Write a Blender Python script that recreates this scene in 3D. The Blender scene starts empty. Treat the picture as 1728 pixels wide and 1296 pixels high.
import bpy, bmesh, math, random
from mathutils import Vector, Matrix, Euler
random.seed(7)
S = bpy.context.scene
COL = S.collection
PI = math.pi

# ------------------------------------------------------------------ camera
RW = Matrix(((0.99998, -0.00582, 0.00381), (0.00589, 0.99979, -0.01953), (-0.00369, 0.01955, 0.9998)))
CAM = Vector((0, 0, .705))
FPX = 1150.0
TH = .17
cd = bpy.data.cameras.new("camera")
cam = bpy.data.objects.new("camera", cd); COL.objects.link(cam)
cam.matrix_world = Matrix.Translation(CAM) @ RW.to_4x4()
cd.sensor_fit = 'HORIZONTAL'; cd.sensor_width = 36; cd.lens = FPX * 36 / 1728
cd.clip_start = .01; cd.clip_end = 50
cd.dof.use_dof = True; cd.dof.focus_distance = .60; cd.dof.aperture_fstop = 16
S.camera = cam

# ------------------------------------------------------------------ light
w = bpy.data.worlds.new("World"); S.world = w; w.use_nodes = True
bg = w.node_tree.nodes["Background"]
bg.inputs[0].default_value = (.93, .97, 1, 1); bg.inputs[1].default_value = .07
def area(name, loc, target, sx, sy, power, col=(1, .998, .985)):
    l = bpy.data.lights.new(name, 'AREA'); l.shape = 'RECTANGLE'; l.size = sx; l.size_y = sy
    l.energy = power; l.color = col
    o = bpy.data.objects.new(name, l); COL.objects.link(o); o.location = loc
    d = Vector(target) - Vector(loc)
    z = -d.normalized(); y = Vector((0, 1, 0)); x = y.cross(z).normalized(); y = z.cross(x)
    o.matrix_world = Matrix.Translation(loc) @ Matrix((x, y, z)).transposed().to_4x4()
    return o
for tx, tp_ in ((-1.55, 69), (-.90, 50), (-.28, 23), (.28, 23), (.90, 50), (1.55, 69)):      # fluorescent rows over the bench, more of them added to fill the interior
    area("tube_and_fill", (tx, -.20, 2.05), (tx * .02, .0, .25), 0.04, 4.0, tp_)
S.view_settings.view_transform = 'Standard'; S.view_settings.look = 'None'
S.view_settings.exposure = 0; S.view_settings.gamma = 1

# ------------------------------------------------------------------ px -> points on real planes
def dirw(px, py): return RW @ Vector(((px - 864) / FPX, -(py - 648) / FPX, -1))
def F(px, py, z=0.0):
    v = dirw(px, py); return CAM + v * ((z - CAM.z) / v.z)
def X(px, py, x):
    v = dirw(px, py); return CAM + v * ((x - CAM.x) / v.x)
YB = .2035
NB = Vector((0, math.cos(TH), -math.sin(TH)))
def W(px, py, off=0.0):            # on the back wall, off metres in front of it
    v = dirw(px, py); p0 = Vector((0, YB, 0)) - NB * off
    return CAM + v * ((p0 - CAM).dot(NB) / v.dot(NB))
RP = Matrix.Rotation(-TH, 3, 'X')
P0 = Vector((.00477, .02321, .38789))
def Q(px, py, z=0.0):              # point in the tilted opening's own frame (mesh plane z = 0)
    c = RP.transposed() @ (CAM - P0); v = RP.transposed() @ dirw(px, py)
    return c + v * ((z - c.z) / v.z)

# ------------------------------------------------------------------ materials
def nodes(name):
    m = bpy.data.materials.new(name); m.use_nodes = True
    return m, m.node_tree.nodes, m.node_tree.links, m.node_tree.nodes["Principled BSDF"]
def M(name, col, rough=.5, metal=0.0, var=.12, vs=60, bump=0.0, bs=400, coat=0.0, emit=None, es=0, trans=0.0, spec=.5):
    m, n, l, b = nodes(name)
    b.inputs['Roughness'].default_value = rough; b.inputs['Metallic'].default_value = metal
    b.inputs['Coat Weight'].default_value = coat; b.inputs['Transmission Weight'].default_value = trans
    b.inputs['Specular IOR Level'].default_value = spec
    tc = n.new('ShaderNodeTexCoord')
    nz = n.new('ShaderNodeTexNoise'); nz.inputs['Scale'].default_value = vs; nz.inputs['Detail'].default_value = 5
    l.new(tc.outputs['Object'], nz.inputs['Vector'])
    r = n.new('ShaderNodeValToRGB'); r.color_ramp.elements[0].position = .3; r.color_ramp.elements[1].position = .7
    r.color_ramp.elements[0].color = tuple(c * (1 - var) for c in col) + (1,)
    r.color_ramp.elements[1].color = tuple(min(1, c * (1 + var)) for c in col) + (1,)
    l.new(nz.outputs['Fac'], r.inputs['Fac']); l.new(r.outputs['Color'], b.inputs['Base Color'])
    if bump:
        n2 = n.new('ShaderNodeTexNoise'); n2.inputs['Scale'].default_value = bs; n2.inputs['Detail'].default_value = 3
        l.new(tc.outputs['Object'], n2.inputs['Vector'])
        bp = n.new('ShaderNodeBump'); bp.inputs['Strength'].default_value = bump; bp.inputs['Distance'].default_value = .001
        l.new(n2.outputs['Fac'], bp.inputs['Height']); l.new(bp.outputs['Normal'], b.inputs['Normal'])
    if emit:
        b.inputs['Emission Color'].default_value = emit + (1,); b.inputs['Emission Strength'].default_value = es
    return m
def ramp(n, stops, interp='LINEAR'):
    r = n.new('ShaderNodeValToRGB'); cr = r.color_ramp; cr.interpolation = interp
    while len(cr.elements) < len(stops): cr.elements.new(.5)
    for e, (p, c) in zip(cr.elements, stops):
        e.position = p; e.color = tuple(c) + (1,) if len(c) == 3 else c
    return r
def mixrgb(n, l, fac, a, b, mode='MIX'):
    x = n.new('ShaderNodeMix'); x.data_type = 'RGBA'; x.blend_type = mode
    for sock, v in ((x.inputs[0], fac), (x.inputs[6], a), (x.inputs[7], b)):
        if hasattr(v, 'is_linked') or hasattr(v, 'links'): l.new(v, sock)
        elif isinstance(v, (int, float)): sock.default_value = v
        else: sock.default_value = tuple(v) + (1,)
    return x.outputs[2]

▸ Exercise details
Look at the material above and copy, word for word, its lines from the first through the one containing "PI = math.pi".

▸ Written solution
Write a Blender Python script that recreates this scene in 3D. The Blender scene starts empty. Treat the picture as 1728 pixels wide and 1296 pixels high.
import bpy, bmesh, math, random
from mathutils import Vector, Matrix, Euler
random.seed(7)
S = bpy.context.scene
COL = S.collection
PI = math.pi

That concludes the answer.